_REQUEST_
Copy out the listing in full, exactly as written, but not its pictures.

_ _ _ _ _ _ _

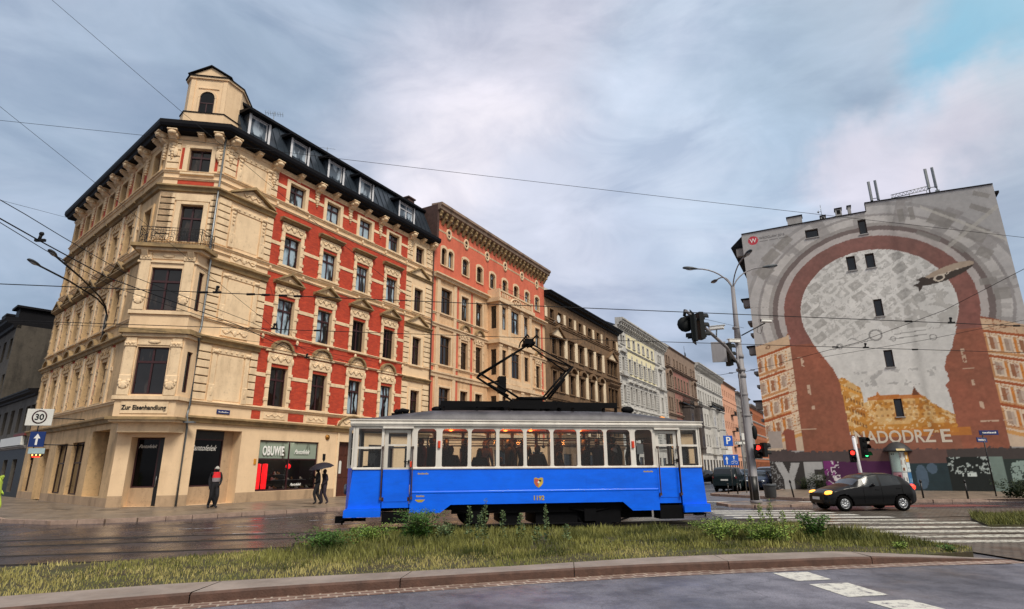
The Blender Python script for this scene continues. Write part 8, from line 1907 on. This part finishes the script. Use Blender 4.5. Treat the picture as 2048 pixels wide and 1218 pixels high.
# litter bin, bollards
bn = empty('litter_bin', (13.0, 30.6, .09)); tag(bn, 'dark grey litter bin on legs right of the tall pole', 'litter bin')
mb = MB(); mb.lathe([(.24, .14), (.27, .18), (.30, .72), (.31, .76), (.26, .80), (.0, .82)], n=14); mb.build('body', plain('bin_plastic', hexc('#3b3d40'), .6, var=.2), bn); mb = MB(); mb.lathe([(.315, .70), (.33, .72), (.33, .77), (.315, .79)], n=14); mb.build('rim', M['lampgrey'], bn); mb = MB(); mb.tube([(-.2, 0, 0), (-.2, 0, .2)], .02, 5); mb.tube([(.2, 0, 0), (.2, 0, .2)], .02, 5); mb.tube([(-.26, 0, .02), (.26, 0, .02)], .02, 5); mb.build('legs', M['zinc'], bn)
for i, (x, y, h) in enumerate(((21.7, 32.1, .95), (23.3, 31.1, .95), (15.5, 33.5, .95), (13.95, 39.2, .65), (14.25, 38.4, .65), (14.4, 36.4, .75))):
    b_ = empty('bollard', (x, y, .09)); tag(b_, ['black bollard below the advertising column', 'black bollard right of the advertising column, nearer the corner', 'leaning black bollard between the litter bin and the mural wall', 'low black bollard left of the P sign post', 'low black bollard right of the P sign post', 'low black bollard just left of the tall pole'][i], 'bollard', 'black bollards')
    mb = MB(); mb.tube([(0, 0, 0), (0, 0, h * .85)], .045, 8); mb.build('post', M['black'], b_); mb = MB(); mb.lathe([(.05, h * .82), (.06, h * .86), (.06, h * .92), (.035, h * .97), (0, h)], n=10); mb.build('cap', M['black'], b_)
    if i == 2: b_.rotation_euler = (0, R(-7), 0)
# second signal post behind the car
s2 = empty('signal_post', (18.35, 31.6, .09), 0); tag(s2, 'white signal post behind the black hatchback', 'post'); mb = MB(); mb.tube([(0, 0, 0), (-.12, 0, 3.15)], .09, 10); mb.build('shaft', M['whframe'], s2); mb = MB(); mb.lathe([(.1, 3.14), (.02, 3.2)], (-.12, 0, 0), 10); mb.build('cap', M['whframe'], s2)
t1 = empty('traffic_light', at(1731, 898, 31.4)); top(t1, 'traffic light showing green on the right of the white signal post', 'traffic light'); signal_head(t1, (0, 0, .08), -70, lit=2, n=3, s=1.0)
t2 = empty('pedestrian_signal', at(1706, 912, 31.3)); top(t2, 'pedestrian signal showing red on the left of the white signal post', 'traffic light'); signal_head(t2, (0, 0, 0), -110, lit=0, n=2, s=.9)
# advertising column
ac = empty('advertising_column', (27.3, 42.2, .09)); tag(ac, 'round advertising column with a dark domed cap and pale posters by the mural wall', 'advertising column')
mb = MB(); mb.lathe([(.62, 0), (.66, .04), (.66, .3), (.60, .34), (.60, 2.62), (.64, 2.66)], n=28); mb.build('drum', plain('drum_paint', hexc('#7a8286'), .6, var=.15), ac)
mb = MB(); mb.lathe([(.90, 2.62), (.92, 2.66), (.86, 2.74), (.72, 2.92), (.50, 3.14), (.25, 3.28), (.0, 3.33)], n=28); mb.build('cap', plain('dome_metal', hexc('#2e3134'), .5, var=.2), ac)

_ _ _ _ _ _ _

_RESPONSE TO THIS EXERCISE_
The Blender Python script for this scene continues. Write part 8, from line 1907 on. This part finishes the script. Use Blender 4.5. Treat the picture as 2048 pixels wide and 1218 pixels high.
# litter bin, bollards
bn = empty('litter_bin', (13.0, 30.6, .09)); tag(bn, 'dark grey litter bin on legs right of the tall pole', 'litter bin')
mb = MB(); mb.lathe([(.24, .14), (.27, .18), (.30, .72), (.31, .76), (.26, .80), (.0, .82)], n=14); mb.build('body', plain('bin_plastic', hexc('#3b3d40'), .6, var=.2), bn); mb = MB(); mb.lathe([(.315, .70), (.33, .72), (.33, .77), (.315, .79)], n=14); mb.build('rim', M['lampgrey'], bn); mb = MB(); mb.tube([(-.2, 0, 0), (-.2, 0, .2)], .02, 5); mb.tube([(.2, 0, 0), (.2, 0, .2)], .02, 5); mb.tube([(-.26, 0, .02), (.26, 0, .02)], .02, 5); mb.build('legs', M['zinc'], bn)
for i, (x, y, h) in enumerate(((21.7, 32.1, .95), (23.3, 31.1, .95), (15.5, 33.5, .95), (13.95, 39.2, .65), (14.25, 38.4, .65), (14.4, 36.4, .75))):
    b_ = empty('bollard', (x, y, .09)); tag(b_, ['black bollard below the advertising column', 'black bollard right of the advertising column, nearer the corner', 'leaning black bollard between the litter bin and the mural wall', 'low black bollard left of the P sign post', 'low black bollard right of the P sign post', 'low black bollard just left of the tall pole'][i], 'bollard', 'black bollards')
    mb = MB(); mb.tube([(0, 0, 0), (0, 0, h * .85)], .045, 8); mb.build('post', M['black'], b_); mb = MB(); mb.lathe([(.05, h * .82), (.06, h * .86), (.06, h * .92), (.035, h * .97), (0, h)], n=10); mb.build('cap', M['black'], b_)
    if i == 2: b_.rotation_euler = (0, R(-7), 0)
# second signal post behind the car
s2 = empty('signal_post', (18.35, 31.6, .09), 0); tag(s2, 'white signal post behind the black hatchback', 'post'); mb = MB(); mb.tube([(0, 0, 0), (-.12, 0, 3.15)], .09, 10); mb.build('shaft', M['whframe'], s2); mb = MB(); mb.lathe([(.1, 3.14), (.02, 3.2)], (-.12, 0, 0), 10); mb.build('cap', M['whframe'], s2)
t1 = empty('traffic_light', at(1731, 898, 31.4)); top(t1, 'traffic light showing green on the right of the white signal post', 'traffic light'); signal_head(t1, (0, 0, .08), -70, lit=2, n=3, s=1.0)
t2 = empty('pedestrian_signal', at(1706, 912, 31.3)); top(t2, 'pedestrian signal showing red on the left of the white signal post', 'traffic light'); signal_head(t2, (0, 0, 0), -110, lit=0, n=2, s=.9)
# advertising column
ac = empty('advertising_column', (27.3, 42.2, .09)); tag(ac, 'round advertising column with a dark domed cap and pale posters by the mural wall', 'advertising column')
mb = MB(); mb.lathe([(.62, 0), (.66, .04), (.66, .3), (.60, .34), (.60, 2.62), (.64, 2.66)], n=28); mb.build('drum', plain('drum_paint', hexc('#7a8286'), .6, var=.15), ac)
mb = MB(); mb.lathe([(.90, 2.62), (.92, 2.66), (.86, 2.74), (.72, 2.92), (.50, 3.14), (.25, 3.28), (.0, 3.33)], n=28); mb.build('cap', plain('dome_metal', hexc('#2e3134'), .5, var=.2), ac)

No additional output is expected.